--- BEGIN ---

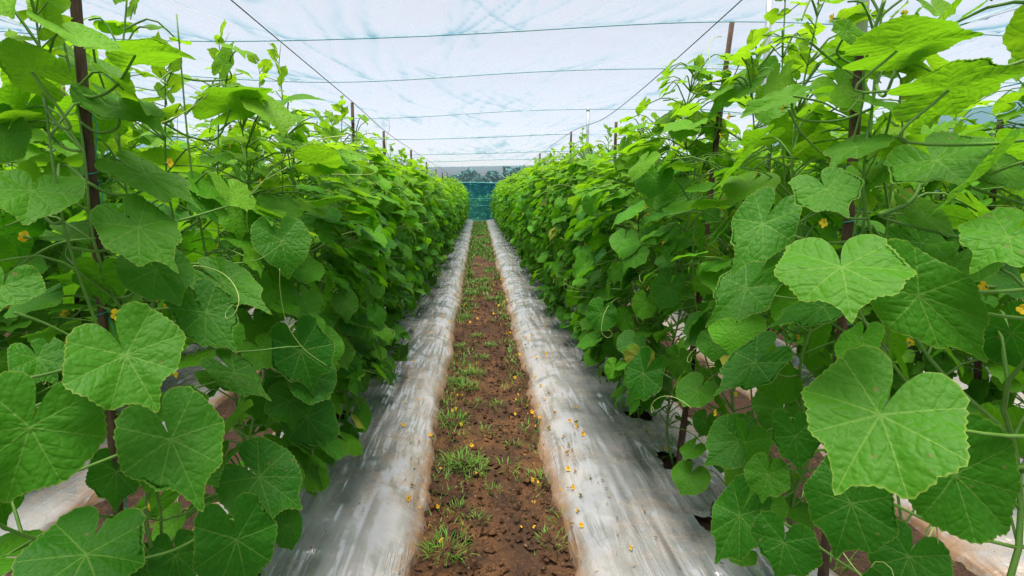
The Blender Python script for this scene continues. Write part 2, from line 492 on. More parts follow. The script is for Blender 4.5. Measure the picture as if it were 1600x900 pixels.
def bed(x0, x1, label, seed, holes, fine):
    """a raised bed under film: x0, x1 are the two buried edges"""
    ys = ygrid(0.35, YEND - 0.2, 0.016 if fine else 0.05, 0.011)
    W = x1 - x0
    n = int(W / (0.011 if fine else 0.03))
    s = np.linspace(0, 1, n)
    S, Y = np.meshgrid(s, ys)
    d = np.minimum(S, 1 - S) * W
    prof = 1 - np.exp(-np.power(d / 0.12, 0.95))
    prof = prof * (0.94 + 0.06 * np.sin(S * math.pi))
    X = x0 + S * W
    edge = np.exp(-d / 0.03)
    X = X + edge * (0.085 * fbm(S * 0 + 3 * (S > .5), Y * 3.1, seed, 4) + 0.055 * fbm(S * 0 + 3 * (S > .5), Y * 14, seed + 3, 3)) * np.where(S < .5, 1, -1)
    Z = BED_T * prof + 0.016 * prof * fbm(X * 3, Y * 2, seed + 5, 3)
    wr = fbm(X * 30 + 2.2 * fbm(X * 2, Y * 1.2, seed + 8, 2) * 4, Y * 2.0 + X * 3, seed + 6, 3)
    wr2 = fbm(X * 9 + Y * 7, Y * 3 - X * 5, seed + 7, 3)
    wr3 = np.abs(fbm(X * 16 - Y * 2.5, Y * 1.1, seed + 11, 2))
    Z += prof * (1 - 0.6 * np.exp(-(d / 0.2) ** 2)) * (0.011 * wr + 0.014 * wr2 + 0.012 * (0.25 - wr3)) + edge * 0.02 * fbm(X * 10, Y * 22, seed + 12, 3)
    Z = np.where(d < 0.004, -0.035, Z + 0.006)
    cutoff = np.zeros_like(X, bool)
    for (hx, hy, hr) in holes:
        a = np.arctan2(Y - hy, X - hx)
        rr = hr * (1 + 0.16 * np.sin(3 * a + hy * 7) + 0.10 * np.sin(5 * a + hx * 9))
        dist = np.hypot(X - hx, Y - hy)
        Z += 0.010 * np.exp(-((dist - rr) / 0.02) ** 2)
        cutoff |= dist < rr
    tint = np.stack([np.exp(-np.maximum(d - 0.015, 0) / 0.06), np.exp(-(d / 0.24) ** 2), S * 0], -1).reshape(-1, 3)
    V, Q = grid(X, Y, Z)
    keep = ~cutoff.reshape(-1)[Q].all(1)
    root = MB(); root.add(V, Q[keep], col=tint)
    o = root.build('mulch_film', M['film'])
    tag(o, label, 'mulch film', 'silver mulch films over the beds')
    rng = np.random.default_rng(seed)
    for (hx, hy, hr) in holes[:60]:
        a = np.linspace(0, 2 * np.pi, 15)[:-1]
        h = MB()
        rings = [np.array([[hx, hy, BED_T - 0.035]])]
        for f, z in ((0.5, -0.035), (1.0, -0.02), (1.55, -0.03)):
            r = hr * f * (1 + 0.2 * rng.random(14))
            rings.append(np.stack([hx + r * np.cos(a), hy + r * np.sin(a), BED_T + z + 0.012 * rng.random(14)], -1))
        V = np.concatenate(rings)
        T = [(0, 1 + j, 1 + (j + 1) % 14) for j in range(14)]
        Q = [(1 + k * 14 + j, 15 + k * 14 + j, 15 + k * 14 + (j + 1) % 14, 1 + k * 14 + (j + 1) % 14) for k in range(2) for j in range(14)]
        h.add(V, Q, T)
        h.build('planting_hole', M['hole_soil'], o)
    return o

PLANT_Y = {}
rs = random.Random(5)
MAIN_L = [0.92, 1.40] + [1.92 + 0.5 * k + rs.uniform(-.05, .05) for k in range(38)]
MAIN_R = [0.80, 1.26, 1.62, 2.02, 2.48, 3.05] + [3.55 + 0.5 * k + rs.uniform(-.05, .05) for k in range(35)]
def side_ys(x, ymax):
    y = abs(x) - 0.25; out = []
    while y < ymax:
        out.append(y + rs.uniform(-.05, .05)); y += 0.5
    return out
SIDE = {x: side_ys(x, m) for x, m in ((-2.04, 11), (2.16, 11), (-3.34, 12), (3.46, 12), (-4.64, 12), (4.76, 12))}
hl = [(-0.74, y, 0.075) for y in MAIN_L]; hr_ = [(0.86, y, 0.078) for y in MAIN_R]
bed(PATH_L, -1.10, 'silver plastic film over the bed on the left edge of the dirt path', 100, hl, True) if False else None
bed(-1.10, PATH_L, 'silver plastic film over the bed bordering the dirt path on its left', 100, hl, True)
bed(PATH_R, 1.22, 'silver plastic film over the bed bordering the dirt path on its right', 200, hr_, True)
sides = {-2.04: 'silver film over the second bed left of the path, behind the front left vines',
         2.16: 'silver film over the second bed right of the path, behind the front right vines',
         -3.34: 'silver film over the third bed left of the path', 3.46: 'silver film over the third bed right of the path',
         -4.64: 'silver film over the outermost bed left of the path', 4.76: 'silver film over the outermost bed right of the path'}
for x, lab in sides.items():
    bed(x - 0.46, x + 0.46, lab, int(300 + x * 10), [(x, y, 0.075) for y in SIDE[x]], abs(x) < 2.5)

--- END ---

▶ [Task description] Each line of the material must be retyped exactly, except that images are omitted.

▶ [Solved problem]
The Blender Python script for this scene continues. Write part 2, from line 492 on. More parts follow. The script is for Blender 4.5. Measure the picture as if it were 1600x900 pixels.
def bed(x0, x1, label, seed, holes, fine):
    """a raised bed under film: x0, x1 are the two buried edges"""
    ys = ygrid(0.35, YEND - 0.2, 0.016 if fine else 0.05, 0.011)
    W = x1 - x0
    n = int(W / (0.011 if fine else 0.03))
    s = np.linspace(0, 1, n)
    S, Y = np.meshgrid(s, ys)
    d = np.minimum(S, 1 - S) * W
    prof = 1 - np.exp(-np.power(d / 0.12, 0.95))
    prof = prof * (0.94 + 0.06 * np.sin(S * math.pi))
    X = x0 + S * W
    edge = np.exp(-d / 0.03)
    X = X + edge * (0.085 * fbm(S * 0 + 3 * (S > .5), Y * 3.1, seed, 4) + 0.055 * fbm(S * 0 + 3 * (S > .5), Y * 14, seed + 3, 3)) * np.where(S < .5, 1, -1)
    Z = BED_T * prof + 0.016 * prof * fbm(X * 3, Y * 2, seed + 5, 3)
    wr = fbm(X * 30 + 2.2 * fbm(X * 2, Y * 1.2, seed + 8, 2) * 4, Y * 2.0 + X * 3, seed + 6, 3)
    wr2 = fbm(X * 9 + Y * 7, Y * 3 - X * 5, seed + 7, 3)
    wr3 = np.abs(fbm(X * 16 - Y * 2.5, Y * 1.1, seed + 11, 2))
    Z += prof * (1 - 0.6 * np.exp(-(d / 0.2) ** 2)) * (0.011 * wr + 0.014 * wr2 + 0.012 * (0.25 - wr3)) + edge * 0.02 * fbm(X * 10, Y * 22, seed + 12, 3)
    Z = np.where(d < 0.004, -0.035, Z + 0.006)
    cutoff = np.zeros_like(X, bool)
    for (hx, hy, hr) in holes:
        a = np.arctan2(Y - hy, X - hx)
        rr = hr * (1 + 0.16 * np.sin(3 * a + hy * 7) + 0.10 * np.sin(5 * a + hx * 9))
        dist = np.hypot(X - hx, Y - hy)
        Z += 0.010 * np.exp(-((dist - rr) / 0.02) ** 2)
        cutoff |= dist < rr
    tint = np.stack([np.exp(-np.maximum(d - 0.015, 0) / 0.06), np.exp(-(d / 0.24) ** 2), S * 0], -1).reshape(-1, 3)
    V, Q = grid(X, Y, Z)
    keep = ~cutoff.reshape(-1)[Q].all(1)
    root = MB(); root.add(V, Q[keep], col=tint)
    o = root.build('mulch_film', M['film'])
    tag(o, label, 'mulch film', 'silver mulch films over the beds')
    rng = np.random.default_rng(seed)
    for (hx, hy, hr) in holes[:60]:
        a = np.linspace(0, 2 * np.pi, 15)[:-1]
        h = MB()
        rings = [np.array([[hx, hy, BED_T - 0.035]])]
        for f, z in ((0.5, -0.035), (1.0, -0.02), (1.55, -0.03)):
            r = hr * f * (1 + 0.2 * rng.random(14))
            rings.append(np.stack([hx + r * np.cos(a), hy + r * np.sin(a), BED_T + z + 0.012 * rng.random(14)], -1))
        V = np.concatenate(rings)
        T = [(0, 1 + j, 1 + (j + 1) % 14) for j in range(14)]
        Q = [(1 + k * 14 + j, 15 + k * 14 + j, 15 + k * 14 + (j + 1) % 14, 1 + k * 14 + (j + 1) % 14) for k in range(2) for j in range(14)]
        h.add(V, Q, T)
        h.build('planting_hole', M['hole_soil'], o)
    return o

PLANT_Y = {}
rs = random.Random(5)
MAIN_L = [0.92, 1.40] + [1.92 + 0.5 * k + rs.uniform(-.05, .05) for k in range(38)]
MAIN_R = [0.80, 1.26, 1.62, 2.02, 2.48, 3.05] + [3.55 + 0.5 * k + rs.uniform(-.05, .05) for k in range(35)]
def side_ys(x, ymax):
    y = abs(x) - 0.25; out = []
    while y < ymax:
        out.append(y + rs.uniform(-.05, .05)); y += 0.5
    return out
SIDE = {x: side_ys(x, m) for x, m in ((-2.04, 11), (2.16, 11), (-3.34, 12), (3.46, 12), (-4.64, 12), (4.76, 12))}
hl = [(-0.74, y, 0.075) for y in MAIN_L]; hr_ = [(0.86, y, 0.078) for y in MAIN_R]
bed(PATH_L, -1.10, 'silver plastic film over the bed on the left edge of the dirt path', 100, hl, True) if False else None
bed(-1.10, PATH_L, 'silver plastic film over the bed bordering the dirt path on its left', 100, hl, True)
bed(PATH_R, 1.22, 'silver plastic film over the bed bordering the dirt path on its right', 200, hr_, True)
sides = {-2.04: 'silver film over the second bed left of the path, behind the front left vines',
         2.16: 'silver film over the second bed right of the path, behind the front right vines',
         -3.34: 'silver film over the third bed left of the path', 3.46: 'silver film over the third bed right of the path',
         -4.64: 'silver film over the outermost bed left of the path', 4.76: 'silver film over the outermost bed right of the path'}
for x, lab in sides.items():
    bed(x - 0.46, x + 0.46, lab, int(300 + x * 10), [(x, y, 0.075) for y in SIDE[x]], abs(x) < 2.5)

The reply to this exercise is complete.